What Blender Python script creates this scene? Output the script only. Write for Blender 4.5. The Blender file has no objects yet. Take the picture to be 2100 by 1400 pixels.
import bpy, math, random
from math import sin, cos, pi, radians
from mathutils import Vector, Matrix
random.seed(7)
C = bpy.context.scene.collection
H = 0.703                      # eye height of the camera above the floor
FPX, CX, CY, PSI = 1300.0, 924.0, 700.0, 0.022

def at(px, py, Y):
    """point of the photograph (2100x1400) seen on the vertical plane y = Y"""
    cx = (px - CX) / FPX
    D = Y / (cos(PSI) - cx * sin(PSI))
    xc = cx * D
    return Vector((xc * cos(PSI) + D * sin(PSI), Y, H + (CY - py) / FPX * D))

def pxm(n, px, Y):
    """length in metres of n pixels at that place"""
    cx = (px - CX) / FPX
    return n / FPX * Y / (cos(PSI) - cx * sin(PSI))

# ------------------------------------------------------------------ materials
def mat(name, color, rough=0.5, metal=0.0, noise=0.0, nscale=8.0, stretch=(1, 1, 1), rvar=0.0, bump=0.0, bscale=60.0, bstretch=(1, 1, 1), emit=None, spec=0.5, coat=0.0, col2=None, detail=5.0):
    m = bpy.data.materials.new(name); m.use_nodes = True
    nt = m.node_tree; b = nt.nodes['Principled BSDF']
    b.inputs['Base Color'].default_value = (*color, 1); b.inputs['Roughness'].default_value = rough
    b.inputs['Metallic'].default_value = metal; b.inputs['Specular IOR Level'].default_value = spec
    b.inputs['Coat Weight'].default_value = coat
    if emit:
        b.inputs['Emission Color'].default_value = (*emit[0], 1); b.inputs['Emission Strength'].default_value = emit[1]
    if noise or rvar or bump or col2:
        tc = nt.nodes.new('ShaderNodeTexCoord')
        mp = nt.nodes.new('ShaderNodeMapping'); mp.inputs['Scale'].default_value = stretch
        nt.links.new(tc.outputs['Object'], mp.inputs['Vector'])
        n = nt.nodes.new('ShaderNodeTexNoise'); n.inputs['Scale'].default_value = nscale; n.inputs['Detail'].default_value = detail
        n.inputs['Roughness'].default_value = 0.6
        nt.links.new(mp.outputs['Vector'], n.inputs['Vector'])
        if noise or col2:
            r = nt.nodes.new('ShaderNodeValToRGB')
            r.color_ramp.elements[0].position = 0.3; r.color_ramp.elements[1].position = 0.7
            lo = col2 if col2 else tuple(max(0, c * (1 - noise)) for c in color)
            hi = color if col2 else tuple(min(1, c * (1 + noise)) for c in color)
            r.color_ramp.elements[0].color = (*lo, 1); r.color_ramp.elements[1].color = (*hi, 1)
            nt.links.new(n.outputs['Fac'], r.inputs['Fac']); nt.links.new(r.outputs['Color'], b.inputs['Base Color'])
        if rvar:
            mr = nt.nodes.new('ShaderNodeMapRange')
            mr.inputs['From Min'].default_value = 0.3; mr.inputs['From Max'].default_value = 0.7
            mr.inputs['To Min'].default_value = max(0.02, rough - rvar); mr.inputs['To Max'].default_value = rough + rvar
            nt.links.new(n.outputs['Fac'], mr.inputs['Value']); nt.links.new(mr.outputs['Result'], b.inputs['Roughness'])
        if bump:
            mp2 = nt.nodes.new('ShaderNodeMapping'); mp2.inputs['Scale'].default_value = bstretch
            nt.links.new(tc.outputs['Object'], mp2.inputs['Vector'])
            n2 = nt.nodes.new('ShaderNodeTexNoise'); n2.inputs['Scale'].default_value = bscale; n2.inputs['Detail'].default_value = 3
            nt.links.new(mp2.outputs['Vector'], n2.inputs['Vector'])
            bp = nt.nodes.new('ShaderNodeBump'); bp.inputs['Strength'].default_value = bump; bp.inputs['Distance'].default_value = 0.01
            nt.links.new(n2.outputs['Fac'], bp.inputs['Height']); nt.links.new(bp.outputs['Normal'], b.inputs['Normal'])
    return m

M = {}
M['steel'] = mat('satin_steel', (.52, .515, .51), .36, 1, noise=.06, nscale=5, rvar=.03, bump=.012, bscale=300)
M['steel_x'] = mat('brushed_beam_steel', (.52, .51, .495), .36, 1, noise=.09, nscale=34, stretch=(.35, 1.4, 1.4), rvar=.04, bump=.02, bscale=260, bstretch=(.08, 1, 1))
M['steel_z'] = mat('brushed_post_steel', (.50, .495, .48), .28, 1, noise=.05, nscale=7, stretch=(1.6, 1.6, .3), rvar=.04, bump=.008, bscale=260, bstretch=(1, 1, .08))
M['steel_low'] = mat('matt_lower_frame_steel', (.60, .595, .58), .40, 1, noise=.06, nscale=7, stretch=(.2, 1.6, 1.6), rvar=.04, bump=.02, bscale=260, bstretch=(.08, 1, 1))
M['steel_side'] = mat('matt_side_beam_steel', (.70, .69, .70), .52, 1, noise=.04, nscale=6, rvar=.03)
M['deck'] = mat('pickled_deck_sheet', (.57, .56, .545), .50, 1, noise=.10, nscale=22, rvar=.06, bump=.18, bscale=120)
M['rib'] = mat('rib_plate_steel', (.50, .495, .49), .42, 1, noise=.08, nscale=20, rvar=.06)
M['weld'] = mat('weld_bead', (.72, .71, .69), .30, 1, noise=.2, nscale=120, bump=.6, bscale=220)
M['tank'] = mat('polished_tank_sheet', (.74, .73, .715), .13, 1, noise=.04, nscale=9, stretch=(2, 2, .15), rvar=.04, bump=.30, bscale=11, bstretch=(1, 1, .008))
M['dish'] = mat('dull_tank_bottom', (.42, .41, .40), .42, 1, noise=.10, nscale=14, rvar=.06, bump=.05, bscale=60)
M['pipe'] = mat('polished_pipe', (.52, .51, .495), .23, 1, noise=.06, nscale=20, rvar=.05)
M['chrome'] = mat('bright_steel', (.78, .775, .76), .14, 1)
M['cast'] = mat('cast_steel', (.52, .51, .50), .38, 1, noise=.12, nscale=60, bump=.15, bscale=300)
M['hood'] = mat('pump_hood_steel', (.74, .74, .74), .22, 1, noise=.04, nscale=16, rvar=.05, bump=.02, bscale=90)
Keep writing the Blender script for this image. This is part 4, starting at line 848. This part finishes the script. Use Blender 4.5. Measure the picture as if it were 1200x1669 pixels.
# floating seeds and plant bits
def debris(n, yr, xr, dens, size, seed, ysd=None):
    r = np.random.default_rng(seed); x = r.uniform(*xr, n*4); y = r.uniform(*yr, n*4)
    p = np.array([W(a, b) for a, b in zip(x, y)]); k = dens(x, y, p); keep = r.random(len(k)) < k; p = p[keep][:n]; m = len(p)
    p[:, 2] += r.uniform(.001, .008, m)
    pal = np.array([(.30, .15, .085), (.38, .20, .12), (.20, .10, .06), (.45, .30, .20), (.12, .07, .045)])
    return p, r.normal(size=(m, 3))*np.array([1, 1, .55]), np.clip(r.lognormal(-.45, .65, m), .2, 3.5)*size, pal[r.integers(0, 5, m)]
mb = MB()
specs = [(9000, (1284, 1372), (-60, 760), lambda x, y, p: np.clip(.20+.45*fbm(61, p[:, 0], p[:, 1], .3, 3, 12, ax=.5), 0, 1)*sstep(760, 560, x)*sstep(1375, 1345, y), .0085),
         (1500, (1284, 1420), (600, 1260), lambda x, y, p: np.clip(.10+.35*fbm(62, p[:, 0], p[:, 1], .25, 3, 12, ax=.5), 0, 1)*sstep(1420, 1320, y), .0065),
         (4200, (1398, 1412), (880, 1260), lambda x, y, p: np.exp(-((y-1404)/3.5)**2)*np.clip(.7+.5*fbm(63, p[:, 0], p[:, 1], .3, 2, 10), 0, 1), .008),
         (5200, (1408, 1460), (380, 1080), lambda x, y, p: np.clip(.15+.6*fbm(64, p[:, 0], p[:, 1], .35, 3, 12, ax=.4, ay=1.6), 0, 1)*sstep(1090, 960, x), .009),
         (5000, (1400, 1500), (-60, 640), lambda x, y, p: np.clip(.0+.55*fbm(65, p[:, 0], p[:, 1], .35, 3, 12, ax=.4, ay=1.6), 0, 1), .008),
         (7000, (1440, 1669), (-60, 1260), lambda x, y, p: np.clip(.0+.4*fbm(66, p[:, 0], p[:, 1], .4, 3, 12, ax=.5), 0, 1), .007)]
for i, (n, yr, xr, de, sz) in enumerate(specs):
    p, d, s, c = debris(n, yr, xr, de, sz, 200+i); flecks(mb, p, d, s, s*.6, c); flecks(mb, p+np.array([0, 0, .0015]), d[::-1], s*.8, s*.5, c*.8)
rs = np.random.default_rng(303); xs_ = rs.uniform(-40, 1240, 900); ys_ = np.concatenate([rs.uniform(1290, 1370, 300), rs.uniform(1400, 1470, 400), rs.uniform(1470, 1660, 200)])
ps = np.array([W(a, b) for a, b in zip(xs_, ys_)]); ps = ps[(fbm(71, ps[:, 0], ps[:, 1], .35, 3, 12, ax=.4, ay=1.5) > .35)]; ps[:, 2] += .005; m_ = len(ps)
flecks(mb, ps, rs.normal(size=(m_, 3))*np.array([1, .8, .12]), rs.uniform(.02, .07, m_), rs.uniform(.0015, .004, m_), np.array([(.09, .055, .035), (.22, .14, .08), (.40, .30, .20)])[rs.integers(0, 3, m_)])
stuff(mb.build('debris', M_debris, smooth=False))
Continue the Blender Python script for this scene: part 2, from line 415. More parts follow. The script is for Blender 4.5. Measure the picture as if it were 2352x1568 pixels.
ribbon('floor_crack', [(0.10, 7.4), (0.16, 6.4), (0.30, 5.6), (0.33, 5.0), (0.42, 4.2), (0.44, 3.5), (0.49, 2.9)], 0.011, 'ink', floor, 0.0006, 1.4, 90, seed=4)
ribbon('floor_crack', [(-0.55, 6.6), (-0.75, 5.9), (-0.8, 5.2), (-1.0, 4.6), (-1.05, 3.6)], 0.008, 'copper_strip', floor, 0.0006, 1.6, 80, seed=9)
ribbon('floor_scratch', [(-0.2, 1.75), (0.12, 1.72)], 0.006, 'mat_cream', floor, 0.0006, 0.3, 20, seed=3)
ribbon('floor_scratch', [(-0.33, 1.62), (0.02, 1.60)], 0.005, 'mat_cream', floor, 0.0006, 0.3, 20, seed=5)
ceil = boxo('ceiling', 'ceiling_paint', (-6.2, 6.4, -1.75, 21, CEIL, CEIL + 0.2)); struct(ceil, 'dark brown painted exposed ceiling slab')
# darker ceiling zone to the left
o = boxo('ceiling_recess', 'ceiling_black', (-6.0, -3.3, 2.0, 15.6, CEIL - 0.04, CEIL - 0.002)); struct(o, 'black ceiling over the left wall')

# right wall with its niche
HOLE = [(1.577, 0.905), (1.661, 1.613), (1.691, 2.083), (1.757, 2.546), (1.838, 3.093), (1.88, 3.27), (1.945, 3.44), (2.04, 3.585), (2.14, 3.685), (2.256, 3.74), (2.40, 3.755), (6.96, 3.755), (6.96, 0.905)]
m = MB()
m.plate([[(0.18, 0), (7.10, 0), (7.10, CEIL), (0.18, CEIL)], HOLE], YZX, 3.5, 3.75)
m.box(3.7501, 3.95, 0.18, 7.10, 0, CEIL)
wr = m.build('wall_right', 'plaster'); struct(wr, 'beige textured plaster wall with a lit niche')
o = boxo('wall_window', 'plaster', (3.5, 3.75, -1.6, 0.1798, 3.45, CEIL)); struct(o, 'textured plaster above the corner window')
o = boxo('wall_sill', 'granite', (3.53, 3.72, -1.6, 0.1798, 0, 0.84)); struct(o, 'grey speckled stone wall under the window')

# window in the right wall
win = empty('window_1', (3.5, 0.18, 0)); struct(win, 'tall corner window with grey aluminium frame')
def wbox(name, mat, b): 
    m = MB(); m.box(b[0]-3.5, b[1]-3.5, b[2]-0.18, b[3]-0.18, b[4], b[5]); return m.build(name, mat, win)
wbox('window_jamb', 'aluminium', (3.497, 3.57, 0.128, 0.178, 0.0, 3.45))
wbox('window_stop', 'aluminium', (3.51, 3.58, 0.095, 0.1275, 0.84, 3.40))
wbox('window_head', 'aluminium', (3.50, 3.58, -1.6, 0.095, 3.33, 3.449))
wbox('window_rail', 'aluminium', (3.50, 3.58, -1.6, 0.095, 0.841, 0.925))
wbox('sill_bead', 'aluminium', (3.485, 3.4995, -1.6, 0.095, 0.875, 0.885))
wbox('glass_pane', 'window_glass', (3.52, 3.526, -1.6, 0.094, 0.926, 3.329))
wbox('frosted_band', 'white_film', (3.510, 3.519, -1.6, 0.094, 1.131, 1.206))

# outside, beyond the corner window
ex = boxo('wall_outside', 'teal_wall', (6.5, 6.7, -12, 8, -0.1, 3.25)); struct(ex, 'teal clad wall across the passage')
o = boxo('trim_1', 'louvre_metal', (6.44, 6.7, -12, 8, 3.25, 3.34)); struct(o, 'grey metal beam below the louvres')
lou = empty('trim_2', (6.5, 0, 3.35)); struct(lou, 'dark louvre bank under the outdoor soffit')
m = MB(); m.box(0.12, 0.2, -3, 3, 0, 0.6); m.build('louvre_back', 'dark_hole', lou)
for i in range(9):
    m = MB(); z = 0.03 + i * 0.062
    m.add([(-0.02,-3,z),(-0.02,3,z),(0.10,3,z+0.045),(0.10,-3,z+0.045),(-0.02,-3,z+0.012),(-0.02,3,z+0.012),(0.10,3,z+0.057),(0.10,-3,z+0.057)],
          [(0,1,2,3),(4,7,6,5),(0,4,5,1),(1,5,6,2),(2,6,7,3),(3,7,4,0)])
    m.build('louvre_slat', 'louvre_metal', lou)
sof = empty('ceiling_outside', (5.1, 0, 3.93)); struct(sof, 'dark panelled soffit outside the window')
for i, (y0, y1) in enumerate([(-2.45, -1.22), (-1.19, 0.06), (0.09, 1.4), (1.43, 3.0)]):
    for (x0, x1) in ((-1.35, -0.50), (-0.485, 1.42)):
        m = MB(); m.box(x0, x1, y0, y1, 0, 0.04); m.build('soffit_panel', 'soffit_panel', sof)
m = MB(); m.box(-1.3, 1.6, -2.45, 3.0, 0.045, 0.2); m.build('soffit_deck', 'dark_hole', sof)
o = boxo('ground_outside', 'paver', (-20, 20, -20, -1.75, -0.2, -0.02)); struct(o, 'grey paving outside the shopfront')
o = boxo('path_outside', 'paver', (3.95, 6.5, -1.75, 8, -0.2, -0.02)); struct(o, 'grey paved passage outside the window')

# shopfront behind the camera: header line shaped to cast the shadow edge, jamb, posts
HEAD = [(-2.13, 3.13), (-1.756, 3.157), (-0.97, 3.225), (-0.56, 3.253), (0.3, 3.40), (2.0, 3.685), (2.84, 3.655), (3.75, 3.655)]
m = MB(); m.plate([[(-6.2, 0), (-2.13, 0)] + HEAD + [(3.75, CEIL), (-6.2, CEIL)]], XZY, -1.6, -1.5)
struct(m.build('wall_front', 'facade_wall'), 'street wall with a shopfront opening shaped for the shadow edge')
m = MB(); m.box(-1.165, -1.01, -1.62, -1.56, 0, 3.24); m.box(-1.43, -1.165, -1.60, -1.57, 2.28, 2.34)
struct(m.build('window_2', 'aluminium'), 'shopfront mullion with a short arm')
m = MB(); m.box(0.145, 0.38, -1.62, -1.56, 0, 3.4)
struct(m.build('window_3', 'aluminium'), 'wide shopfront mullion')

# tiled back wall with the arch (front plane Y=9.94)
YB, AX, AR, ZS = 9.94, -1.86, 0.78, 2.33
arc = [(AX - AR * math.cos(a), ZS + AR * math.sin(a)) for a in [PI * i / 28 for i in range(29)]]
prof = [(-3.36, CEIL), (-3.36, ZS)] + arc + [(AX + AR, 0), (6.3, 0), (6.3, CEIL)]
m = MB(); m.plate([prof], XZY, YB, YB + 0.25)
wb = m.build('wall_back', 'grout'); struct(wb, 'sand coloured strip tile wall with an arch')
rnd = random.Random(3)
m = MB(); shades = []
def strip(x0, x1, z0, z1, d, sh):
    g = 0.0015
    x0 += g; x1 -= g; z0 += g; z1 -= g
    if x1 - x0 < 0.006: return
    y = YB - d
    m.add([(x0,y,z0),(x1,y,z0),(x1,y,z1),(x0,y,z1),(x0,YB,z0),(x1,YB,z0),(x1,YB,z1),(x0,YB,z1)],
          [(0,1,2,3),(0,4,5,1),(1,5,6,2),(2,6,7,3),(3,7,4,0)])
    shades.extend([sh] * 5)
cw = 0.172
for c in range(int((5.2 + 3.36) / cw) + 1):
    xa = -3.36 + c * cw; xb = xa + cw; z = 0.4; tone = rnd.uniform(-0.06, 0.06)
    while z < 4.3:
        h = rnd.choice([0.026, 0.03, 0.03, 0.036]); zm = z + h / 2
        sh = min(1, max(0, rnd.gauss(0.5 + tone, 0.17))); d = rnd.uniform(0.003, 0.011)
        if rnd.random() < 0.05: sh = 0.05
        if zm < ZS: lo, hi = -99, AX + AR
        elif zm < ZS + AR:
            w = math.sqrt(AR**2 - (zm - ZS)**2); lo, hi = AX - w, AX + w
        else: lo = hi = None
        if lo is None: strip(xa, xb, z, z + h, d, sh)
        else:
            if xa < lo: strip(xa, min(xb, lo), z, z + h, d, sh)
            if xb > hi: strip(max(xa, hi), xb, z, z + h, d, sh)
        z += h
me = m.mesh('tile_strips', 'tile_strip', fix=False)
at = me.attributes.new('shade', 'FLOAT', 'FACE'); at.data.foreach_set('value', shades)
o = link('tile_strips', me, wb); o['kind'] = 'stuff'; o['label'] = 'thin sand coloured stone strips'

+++

EXERCISE DESCRIPTION:
Write the lines again exactly, beginning at the line that has "Continue the Blender" and stopping after the line that has "the left wall')"; include no other lines.

ANSWER TO THE PROBLEM:
Continue the Blender Python script for this scene: part 2, from line 415. More parts follow. The script is for Blender 4.5. Measure the picture as if it were 2352x1568 pixels.
ribbon('floor_crack', [(0.10, 7.4), (0.16, 6.4), (0.30, 5.6), (0.33, 5.0), (0.42, 4.2), (0.44, 3.5), (0.49, 2.9)], 0.011, 'ink', floor, 0.0006, 1.4, 90, seed=4)
ribbon('floor_crack', [(-0.55, 6.6), (-0.75, 5.9), (-0.8, 5.2), (-1.0, 4.6), (-1.05, 3.6)], 0.008, 'copper_strip', floor, 0.0006, 1.6, 80, seed=9)
ribbon('floor_scratch', [(-0.2, 1.75), (0.12, 1.72)], 0.006, 'mat_cream', floor, 0.0006, 0.3, 20, seed=3)
ribbon('floor_scratch', [(-0.33, 1.62), (0.02, 1.60)], 0.005, 'mat_cream', floor, 0.0006, 0.3, 20, seed=5)
ceil = boxo('ceiling', 'ceiling_paint', (-6.2, 6.4, -1.75, 21, CEIL, CEIL + 0.2)); struct(ceil, 'dark brown painted exposed ceiling slab')
# darker ceiling zone to the left
o = boxo('ceiling_recess', 'ceiling_black', (-6.0, -3.3, 2.0, 15.6, CEIL - 0.04, CEIL - 0.002)); struct(o, 'black ceiling over the left wall')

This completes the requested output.